Nesse cenário, a insatisfação popular só aumentaria. Professor de ciência política da USP (Universidade de São Paulo), José Álvaro Moisés diz que a opção de Lula por negociar está de acordo com seu perfil conciliador. “Se existe um debate hoje sobre ligar ou não ligar para Trump, isso mostra que Lula vai querer negociar. Mas ele vai querer discutir nos termos dele, e não se deixar humilhar como ocorreu com Zelenski”, afirma Moisés, referindo-se ao bate-boca entre o presidente dos EUA e o líder da Ucrânia, em Washington, no início do ano.

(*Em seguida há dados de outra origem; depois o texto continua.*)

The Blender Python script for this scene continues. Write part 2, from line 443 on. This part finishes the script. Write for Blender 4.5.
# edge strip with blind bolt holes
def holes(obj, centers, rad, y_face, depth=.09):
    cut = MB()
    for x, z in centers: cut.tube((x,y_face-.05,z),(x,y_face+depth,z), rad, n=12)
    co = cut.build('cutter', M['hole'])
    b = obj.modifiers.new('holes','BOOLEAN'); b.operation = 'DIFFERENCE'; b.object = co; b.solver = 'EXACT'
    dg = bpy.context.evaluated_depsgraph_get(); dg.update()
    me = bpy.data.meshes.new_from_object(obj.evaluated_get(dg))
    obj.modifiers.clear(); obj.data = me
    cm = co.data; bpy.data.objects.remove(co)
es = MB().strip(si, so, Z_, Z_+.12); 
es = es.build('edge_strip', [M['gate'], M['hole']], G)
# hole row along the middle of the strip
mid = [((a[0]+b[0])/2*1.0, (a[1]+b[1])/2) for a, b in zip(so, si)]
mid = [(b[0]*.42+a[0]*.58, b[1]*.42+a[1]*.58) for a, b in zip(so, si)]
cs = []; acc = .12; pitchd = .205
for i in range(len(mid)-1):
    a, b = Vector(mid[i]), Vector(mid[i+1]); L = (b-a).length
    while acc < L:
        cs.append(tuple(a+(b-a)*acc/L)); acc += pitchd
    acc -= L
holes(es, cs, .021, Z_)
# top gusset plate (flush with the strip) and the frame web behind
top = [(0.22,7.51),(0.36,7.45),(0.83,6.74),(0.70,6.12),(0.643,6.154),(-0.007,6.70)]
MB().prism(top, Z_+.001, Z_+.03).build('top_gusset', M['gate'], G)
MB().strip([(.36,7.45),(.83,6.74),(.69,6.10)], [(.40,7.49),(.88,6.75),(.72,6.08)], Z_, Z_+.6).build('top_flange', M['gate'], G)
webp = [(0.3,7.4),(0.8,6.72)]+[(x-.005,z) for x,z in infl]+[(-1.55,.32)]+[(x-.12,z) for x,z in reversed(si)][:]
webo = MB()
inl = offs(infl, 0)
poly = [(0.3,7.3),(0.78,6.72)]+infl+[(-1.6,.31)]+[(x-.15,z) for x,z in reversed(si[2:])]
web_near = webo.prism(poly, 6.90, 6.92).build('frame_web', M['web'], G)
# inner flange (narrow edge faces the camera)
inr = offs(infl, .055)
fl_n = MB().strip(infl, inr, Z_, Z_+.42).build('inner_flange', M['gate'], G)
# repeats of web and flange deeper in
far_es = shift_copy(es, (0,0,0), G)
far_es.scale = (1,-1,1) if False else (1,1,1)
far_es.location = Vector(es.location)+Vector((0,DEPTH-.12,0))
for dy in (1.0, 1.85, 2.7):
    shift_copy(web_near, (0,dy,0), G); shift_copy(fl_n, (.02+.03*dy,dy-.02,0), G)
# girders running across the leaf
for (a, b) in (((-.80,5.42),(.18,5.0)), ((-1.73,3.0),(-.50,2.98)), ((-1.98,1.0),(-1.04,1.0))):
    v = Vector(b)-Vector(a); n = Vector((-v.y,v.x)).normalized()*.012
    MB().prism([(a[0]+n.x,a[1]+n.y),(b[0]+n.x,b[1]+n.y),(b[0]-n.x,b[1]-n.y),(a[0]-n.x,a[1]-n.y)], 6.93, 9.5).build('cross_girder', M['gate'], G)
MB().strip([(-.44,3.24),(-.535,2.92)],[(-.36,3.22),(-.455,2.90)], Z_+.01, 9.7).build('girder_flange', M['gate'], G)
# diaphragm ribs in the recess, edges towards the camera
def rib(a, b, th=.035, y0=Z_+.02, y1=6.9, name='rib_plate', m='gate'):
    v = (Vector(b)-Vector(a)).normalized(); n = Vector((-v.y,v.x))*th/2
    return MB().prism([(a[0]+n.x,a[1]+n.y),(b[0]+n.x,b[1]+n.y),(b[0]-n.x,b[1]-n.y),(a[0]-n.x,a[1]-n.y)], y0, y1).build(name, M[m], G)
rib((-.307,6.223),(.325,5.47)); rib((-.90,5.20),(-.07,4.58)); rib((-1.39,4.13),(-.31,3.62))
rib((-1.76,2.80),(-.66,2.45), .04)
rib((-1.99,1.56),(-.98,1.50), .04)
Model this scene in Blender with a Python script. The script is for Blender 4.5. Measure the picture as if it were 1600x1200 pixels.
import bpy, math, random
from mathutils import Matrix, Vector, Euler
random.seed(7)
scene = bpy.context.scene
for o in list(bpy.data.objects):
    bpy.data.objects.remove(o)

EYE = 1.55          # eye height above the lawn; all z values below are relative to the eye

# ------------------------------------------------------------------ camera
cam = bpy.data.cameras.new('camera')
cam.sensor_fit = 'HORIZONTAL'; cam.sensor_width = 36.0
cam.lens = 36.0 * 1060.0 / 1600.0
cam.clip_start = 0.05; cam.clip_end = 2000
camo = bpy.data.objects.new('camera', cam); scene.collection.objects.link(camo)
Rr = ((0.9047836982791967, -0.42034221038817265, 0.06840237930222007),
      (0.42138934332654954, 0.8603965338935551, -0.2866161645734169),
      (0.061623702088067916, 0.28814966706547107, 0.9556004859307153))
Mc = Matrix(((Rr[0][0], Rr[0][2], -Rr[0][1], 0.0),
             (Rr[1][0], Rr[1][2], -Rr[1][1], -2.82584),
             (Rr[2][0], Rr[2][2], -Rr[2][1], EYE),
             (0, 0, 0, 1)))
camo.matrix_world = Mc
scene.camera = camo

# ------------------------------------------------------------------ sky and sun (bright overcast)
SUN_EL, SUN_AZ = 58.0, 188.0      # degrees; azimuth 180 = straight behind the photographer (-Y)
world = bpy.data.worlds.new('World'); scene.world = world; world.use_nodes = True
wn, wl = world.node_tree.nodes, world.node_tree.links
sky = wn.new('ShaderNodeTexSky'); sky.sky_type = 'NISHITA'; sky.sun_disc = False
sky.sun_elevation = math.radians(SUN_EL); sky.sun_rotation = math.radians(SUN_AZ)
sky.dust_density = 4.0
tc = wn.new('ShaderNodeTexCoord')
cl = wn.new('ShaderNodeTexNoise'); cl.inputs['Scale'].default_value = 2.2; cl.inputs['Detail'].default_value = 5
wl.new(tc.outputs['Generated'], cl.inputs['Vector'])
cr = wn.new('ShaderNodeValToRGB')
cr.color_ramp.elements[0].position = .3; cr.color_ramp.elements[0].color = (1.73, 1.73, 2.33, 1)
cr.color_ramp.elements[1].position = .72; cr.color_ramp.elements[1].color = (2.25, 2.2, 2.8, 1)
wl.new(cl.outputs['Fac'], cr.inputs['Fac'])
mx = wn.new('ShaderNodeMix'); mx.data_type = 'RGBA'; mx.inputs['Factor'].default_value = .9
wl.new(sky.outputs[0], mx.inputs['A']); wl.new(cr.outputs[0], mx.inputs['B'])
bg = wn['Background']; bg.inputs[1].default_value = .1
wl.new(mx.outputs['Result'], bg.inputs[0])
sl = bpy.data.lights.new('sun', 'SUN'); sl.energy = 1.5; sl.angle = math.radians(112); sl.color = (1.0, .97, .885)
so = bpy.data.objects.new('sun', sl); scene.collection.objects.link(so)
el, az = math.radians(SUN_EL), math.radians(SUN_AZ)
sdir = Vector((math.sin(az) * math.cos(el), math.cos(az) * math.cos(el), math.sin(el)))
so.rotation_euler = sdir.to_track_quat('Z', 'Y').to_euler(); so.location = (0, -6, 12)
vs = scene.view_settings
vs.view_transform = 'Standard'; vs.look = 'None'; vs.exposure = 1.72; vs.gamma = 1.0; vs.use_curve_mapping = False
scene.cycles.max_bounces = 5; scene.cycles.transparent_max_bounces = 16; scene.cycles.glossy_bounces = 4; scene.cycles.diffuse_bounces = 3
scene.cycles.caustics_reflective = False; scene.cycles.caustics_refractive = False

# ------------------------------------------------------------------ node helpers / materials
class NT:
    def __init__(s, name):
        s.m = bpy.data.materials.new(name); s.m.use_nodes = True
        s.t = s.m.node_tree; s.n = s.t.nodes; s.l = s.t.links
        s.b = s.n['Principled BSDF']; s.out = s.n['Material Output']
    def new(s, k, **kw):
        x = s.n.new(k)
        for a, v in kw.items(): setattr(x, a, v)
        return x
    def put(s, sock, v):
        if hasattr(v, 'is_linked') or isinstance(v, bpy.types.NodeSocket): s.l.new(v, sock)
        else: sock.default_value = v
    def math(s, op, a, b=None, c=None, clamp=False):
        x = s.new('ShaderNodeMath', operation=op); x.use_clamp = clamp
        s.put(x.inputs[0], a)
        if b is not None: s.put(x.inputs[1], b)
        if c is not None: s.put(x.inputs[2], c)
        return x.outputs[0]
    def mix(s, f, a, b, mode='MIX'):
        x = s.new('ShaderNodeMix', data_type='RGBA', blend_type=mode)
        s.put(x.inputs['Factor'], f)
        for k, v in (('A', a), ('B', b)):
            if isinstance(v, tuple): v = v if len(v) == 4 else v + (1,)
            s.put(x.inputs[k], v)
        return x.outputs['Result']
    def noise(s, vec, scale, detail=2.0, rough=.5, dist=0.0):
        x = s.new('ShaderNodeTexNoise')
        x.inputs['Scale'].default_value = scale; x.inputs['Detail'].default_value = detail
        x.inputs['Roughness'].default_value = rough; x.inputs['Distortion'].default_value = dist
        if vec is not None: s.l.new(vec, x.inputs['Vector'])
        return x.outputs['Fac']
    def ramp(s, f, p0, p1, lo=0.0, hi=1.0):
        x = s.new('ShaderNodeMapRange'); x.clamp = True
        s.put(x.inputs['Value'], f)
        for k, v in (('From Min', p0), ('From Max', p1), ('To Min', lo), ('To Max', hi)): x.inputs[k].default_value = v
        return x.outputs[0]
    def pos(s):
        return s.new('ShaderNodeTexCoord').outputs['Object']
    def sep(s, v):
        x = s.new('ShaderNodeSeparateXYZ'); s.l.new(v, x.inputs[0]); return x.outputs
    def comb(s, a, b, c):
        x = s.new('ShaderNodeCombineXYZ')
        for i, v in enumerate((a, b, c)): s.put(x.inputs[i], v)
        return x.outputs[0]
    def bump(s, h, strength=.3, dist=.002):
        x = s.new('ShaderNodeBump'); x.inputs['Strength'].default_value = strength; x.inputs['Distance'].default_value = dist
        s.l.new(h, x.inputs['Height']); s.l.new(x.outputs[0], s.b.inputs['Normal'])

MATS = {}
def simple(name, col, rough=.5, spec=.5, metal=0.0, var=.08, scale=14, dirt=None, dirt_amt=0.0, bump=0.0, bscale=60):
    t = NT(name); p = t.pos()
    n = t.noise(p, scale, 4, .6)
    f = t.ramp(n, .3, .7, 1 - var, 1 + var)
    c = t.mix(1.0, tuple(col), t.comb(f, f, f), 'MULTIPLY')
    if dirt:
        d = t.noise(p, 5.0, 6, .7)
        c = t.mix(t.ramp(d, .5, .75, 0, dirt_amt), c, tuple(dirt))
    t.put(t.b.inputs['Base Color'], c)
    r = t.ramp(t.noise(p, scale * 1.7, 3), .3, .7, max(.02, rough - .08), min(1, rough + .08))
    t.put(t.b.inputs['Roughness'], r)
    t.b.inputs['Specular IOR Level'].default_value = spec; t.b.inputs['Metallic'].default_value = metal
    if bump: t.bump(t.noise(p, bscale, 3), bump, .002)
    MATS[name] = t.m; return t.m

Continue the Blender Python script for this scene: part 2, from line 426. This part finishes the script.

“Trump já fez um favor ao projeto de reeleição de Lula. Agora Lula pode mostrar que a família Bolsonaro depende de uma figura externa a ponto de aceitar prejuízos ao país. Essa aliança Bolsonaro-Trump pode afetar o Brasil de uma maneira negativa, e eles não vão estar nem aí.”
Nessa negociação, uma das prioridades do governo, afirma o cientista político, é ter mais clareza sobre o motivo das sanções, além da suposta perseguição ao ex-presidente Jair Bolsonaro (PL), hoje réu no STF (Supremo Tribunal Federal) pela trama golpista de 2022.
Moisés lembrou, por exemplo, a manifestação feita pelo encarregado de negócios da Embaixada dos EUA, Gabriel Escobar, sobre o interesse que a Casa Branca tem em explorar as terras raras brasileiras. O Brasil tem a segunda maior reserva do mundo desses minerais, importantes para o setor tecnológico.
“A ingerência de Trump mostra que ele pertence a uma facção política e ideológica que não tem nenhum respeito às regras conquistadas, depois de guerras”, diz Moisés, acrescentando que suas sanções se inscrevem num contexto de recessão democrática pelo mundo. “Líderes autoritários costumam mirar sempre o Poder Judiciário.”
Nesta semana, Trump assinou o decreto que implementou uma sobretaxa de 40% às mercadorias brasileiras e elevou o valor total para 50%. Mesmo que tenha poupado quase 700 produtos, o café e a carne foram algumas das exportações incluídas no tarifaço.
Em paralelo, a maioria dos ministros do STF está proibida de entrar em território americano. Conforme anunciado na quarta (30), Alexandre de Moraes foi punido com a Lei Magnitsky, sanção financeira contra corruptos ou pessoas que tenham atentado contra os direitos humanos. As relações diplomáticas entre ambos os países duram 200 anos. Com a transferência da Corte portuguesa para o Brasil, os EUA foram a primeira nação a estabelecer, em 1815, um consulado por aqui, no Recife.
Mais tarde, também foram ágeis no reconhecimento da Independência do Brasil. No sentido inverso, o Brasil foi o único país da América do Sul a enviar tropas para a Segunda Guerra Mundial, o que iniciou uma parceria entre os dois Exércitos.
Mesmo que os EUA não admitam até hoje, um ponto de inflexão ocorreu na ditadura, quando os americanos apoiaram o golpe de 1964.
Para Carlos Poggio, professor de relações internacionais da PUC-SP, a crise atual é a mais aguda desde a redemocratização e não pode ser comparada com o episódio de espionagem da então presidente Dilma Rousseff (PT), durante o segundo mandato de Barack Obama, em 2013.
“Estamos no pior momento das relações entre os países”, diz Poggio. “O Brasil ficou numa situação muito complicada. O Itamaraty precisa continuar tentando negociar, buscando saber o que querem os EUA, se é comercial ou político. Sabemos que aplicar sanções não traz efeitos positivos”, conta Poggio, acrescentando que a popularidade de Lula pode crescer, mas que, visando a eleição, tudo dependerá de sua capacidade de negociar.
“Lula pode se colocar como um líder, mas a comunidade internacional anda muito amedrontada com a ofensiva de Trump.”